Vampire Weekend – Modern Vampires of the City

Early last summer when Vampire Weekend’s in-your-face double entendre of a song “Diane Young” could be heard at your local Kohl’s or township swimming pool, the band also released its most mature and introspective record to date. On Modern Vampires of the City, Vampire Weekend’s members have left campus, are less concerned with “the kids” and genuinely don’t seem to care about punctuation anymore. Instead, themes of mortality, bracing for the banality of life and confronting our maker take center stage. On “Don’t Lie,” the “low click of a ticking clock” looms over frontman Ezra Koenig, but he resolves that “there’s a lifetime right in front of you/ And everyone I know.” This life-affirming sentiment is just one of the many lyrics that is sure to echo those late-night conversations with your roommate that tackle far more gargantuan topics than an upcoming test or weekend plans.

– Shawn Cooke       

“Girls”

HBO’s “Girls” follows four friends in their early 20s trying to survive and thrive in New York City. Each character realizes, in her own way, that after graduation, doing what you love and what is necessary to pay for your lifestyle is rarely the same thing. Like the typical college student in that weird limbo between childhood and adulthood, the girls find that growing up is not always fun or easy. Still, they manage to make the most of their situations and find fun in the most unconventional and innovative places. This show reminds us that young adulthood is one of the most exciting times of our lives.

– Britnee Meiser

“Frances Ha”

Much like director Noah Baumbach’s first feature, 1995’s “Kicking and Screaming,” “Frances Ha” updates the mid-20s crisis for the 21st century. “Ha” provides mumblecore wonderkid Greta Gerwig a proper starring vehicle as the titular character — just a few years before she’ll become the new Ted Mosby. As a struggling 27-year-old dancer, Frances realizes that college wasn’t much more than a safe and sheltered waiting room for the crushing pressures of life. She’s an “undateable,” yet affable, young woman who longs for simpler times when her professional life and friendships weren’t slipping through her fingers. Believe it or not, this one’s quietly hilarious — and it almost ends on an optimistic note.

– Shawn Cooke

“Good Will Hunting”

Every college student knows “that guy” — the one person who needs to be the smartest person in the room and regurgitate fact after fact just to elevate himself above his peers.

Gus Van Sant’s 1997 drama “Good Will Hunting,” starring and written by Matt Damon and Ben Affleck, features an excellent takedown of “that guy” in one of its best scenes and remains one of my all-time favorite movies. 
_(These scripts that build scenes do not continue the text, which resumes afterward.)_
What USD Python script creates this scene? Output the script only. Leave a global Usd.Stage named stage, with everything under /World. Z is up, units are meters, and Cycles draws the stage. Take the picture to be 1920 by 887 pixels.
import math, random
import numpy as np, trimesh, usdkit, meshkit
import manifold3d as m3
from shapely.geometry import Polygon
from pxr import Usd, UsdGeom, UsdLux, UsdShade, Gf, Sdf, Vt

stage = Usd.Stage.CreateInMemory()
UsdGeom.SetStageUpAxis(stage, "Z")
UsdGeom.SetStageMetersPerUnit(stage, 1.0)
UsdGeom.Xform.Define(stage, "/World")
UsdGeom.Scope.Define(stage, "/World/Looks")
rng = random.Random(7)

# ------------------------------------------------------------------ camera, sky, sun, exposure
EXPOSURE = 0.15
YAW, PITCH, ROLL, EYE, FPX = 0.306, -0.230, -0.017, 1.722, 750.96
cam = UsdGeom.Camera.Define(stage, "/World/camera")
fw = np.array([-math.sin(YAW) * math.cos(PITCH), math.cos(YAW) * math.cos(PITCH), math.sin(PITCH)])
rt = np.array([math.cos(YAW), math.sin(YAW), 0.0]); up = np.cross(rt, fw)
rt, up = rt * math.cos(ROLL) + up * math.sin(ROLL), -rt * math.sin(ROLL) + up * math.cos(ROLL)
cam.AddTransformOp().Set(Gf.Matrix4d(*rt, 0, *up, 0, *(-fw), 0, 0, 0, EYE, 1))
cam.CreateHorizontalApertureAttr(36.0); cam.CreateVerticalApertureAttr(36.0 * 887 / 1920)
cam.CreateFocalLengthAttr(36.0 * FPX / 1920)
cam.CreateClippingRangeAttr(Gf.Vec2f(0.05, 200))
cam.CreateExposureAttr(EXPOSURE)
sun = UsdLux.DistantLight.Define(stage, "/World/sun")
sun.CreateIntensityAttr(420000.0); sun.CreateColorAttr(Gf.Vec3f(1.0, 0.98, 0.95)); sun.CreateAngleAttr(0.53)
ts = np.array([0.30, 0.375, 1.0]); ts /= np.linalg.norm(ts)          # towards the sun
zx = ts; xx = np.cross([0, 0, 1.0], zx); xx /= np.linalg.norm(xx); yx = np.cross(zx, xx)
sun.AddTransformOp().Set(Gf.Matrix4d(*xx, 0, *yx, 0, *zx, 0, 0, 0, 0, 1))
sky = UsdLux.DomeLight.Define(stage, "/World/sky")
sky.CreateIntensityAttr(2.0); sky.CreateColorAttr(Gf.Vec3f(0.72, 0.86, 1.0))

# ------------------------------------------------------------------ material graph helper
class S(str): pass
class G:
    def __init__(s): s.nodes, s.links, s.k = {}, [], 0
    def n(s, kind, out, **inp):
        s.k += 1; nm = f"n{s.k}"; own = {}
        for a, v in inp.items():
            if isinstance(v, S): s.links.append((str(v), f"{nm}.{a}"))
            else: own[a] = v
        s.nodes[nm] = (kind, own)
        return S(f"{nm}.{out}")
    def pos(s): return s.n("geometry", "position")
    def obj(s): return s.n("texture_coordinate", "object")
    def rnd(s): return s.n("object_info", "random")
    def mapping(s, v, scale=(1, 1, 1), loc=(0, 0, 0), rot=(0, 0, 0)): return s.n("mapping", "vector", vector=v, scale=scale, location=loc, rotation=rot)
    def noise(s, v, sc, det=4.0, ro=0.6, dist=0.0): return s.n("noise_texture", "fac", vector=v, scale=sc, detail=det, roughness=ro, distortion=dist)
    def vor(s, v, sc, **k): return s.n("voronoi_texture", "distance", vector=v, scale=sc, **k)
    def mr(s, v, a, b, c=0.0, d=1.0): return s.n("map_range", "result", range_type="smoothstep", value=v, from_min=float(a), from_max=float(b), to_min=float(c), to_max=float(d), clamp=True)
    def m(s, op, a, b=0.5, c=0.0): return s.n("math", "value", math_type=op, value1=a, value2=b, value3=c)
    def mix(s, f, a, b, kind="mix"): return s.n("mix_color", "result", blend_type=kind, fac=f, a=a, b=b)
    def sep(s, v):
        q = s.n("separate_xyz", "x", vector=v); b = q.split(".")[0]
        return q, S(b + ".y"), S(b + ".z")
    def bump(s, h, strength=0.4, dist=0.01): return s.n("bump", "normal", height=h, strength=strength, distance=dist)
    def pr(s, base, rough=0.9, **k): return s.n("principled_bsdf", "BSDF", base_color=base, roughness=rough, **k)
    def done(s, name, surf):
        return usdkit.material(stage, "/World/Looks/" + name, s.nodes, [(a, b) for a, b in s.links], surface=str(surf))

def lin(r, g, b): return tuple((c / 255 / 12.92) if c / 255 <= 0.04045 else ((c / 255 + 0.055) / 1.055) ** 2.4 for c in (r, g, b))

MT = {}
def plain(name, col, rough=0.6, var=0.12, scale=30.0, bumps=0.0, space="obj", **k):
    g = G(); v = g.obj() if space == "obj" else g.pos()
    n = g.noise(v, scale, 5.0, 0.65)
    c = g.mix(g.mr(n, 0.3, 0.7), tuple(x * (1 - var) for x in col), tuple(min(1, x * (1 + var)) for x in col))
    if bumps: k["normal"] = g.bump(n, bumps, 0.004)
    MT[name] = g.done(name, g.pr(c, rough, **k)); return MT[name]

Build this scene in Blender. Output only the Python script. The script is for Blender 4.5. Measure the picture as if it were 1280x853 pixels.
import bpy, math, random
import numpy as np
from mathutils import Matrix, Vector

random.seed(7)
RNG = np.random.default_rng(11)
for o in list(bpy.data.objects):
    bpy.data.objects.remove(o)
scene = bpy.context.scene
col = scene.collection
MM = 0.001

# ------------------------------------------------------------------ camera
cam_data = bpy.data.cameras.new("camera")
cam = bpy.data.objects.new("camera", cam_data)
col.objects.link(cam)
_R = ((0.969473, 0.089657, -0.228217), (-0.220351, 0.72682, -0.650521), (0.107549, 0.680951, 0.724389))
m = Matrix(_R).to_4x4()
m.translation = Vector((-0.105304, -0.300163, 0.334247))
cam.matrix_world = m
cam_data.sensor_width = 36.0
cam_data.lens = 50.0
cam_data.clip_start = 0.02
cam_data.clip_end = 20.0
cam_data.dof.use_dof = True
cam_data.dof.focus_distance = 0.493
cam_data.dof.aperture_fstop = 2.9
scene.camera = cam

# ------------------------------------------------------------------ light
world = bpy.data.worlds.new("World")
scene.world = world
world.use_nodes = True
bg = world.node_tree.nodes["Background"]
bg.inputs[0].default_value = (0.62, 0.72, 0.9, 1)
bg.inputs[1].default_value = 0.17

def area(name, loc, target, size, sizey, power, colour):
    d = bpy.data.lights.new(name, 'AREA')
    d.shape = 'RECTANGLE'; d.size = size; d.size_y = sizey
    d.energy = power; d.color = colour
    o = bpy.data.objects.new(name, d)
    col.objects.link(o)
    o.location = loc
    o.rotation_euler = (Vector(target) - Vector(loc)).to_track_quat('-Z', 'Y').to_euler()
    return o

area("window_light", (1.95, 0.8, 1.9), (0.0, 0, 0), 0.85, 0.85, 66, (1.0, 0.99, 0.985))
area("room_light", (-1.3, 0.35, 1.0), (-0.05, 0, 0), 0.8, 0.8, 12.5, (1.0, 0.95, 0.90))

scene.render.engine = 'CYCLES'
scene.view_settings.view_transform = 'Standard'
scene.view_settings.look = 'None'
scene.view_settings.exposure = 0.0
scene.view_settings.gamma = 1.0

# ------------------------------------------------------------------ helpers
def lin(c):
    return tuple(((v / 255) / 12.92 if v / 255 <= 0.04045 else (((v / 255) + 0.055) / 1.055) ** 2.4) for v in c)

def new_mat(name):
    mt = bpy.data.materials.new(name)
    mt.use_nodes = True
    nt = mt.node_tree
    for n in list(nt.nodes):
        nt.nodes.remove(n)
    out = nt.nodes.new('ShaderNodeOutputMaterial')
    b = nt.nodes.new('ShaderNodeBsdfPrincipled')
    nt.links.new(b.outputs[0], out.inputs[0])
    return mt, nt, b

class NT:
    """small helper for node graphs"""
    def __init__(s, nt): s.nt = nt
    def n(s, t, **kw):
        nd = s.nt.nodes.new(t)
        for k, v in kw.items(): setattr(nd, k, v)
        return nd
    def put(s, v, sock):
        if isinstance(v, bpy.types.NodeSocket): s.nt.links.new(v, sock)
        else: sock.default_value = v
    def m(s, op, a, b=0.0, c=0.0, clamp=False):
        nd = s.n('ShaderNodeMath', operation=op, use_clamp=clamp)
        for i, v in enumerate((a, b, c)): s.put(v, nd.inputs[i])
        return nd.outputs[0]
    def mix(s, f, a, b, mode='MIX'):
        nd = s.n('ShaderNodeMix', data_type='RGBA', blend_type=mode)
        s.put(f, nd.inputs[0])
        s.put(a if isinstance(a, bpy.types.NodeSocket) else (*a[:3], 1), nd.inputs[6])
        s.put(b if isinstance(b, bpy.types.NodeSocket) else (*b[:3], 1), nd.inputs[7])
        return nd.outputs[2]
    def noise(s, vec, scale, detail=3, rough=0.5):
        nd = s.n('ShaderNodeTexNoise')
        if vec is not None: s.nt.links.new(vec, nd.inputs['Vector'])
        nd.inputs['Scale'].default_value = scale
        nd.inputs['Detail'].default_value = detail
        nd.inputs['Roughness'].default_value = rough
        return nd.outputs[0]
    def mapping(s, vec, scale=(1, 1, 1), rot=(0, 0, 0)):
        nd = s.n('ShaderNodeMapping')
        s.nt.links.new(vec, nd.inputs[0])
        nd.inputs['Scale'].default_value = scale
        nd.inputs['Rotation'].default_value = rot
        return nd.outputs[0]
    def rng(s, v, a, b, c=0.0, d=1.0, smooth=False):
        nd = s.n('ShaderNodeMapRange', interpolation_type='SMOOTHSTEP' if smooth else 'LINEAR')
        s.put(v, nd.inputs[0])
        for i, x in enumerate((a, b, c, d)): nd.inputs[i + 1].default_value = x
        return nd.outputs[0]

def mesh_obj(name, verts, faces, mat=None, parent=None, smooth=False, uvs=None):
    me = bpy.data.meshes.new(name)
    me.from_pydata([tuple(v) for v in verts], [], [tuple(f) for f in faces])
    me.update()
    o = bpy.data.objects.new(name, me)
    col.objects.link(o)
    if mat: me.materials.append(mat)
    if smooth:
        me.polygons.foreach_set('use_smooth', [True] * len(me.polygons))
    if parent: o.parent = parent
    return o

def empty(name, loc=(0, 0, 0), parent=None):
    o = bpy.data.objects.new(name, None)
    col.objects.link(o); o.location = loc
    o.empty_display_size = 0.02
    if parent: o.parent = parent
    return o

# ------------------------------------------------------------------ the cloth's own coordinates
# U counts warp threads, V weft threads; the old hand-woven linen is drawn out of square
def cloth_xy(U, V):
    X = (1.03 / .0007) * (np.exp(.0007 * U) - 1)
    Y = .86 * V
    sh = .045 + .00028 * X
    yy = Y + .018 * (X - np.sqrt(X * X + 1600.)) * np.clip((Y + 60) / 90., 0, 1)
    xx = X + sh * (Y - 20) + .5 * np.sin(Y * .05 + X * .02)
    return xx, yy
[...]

Will Hunting is a janitor at MIT, but he is far from ordinary — he’s a genius. So, when Hunting and his buddy Chuckie (Affleck) are scouring the local college bar, a yuppie graduate student comes into the frame and attempts to call Chuckie out for pretending to be a college student.

When Hunting sees this, he proceeds to belittle every aspect of the graduate student’s persona. That diatribe is more than worthy to search on YouTube, but what makes the scene special is the final phrase Hunting utters after he sees the grad student eating with his friends later that night.

It’s a famous and glorious exchange in which Hunting asks the student if he likes apples. The grad student replies yes, to which Hunting pulls out a piece of paper and states that he procured the phone number of a Harvard student, topping it off with, “How do you like them apples?”

The whole film is terrific, but that scene is a magnificent moment of retribution and victory for every college student who ever took a class with “that guy.”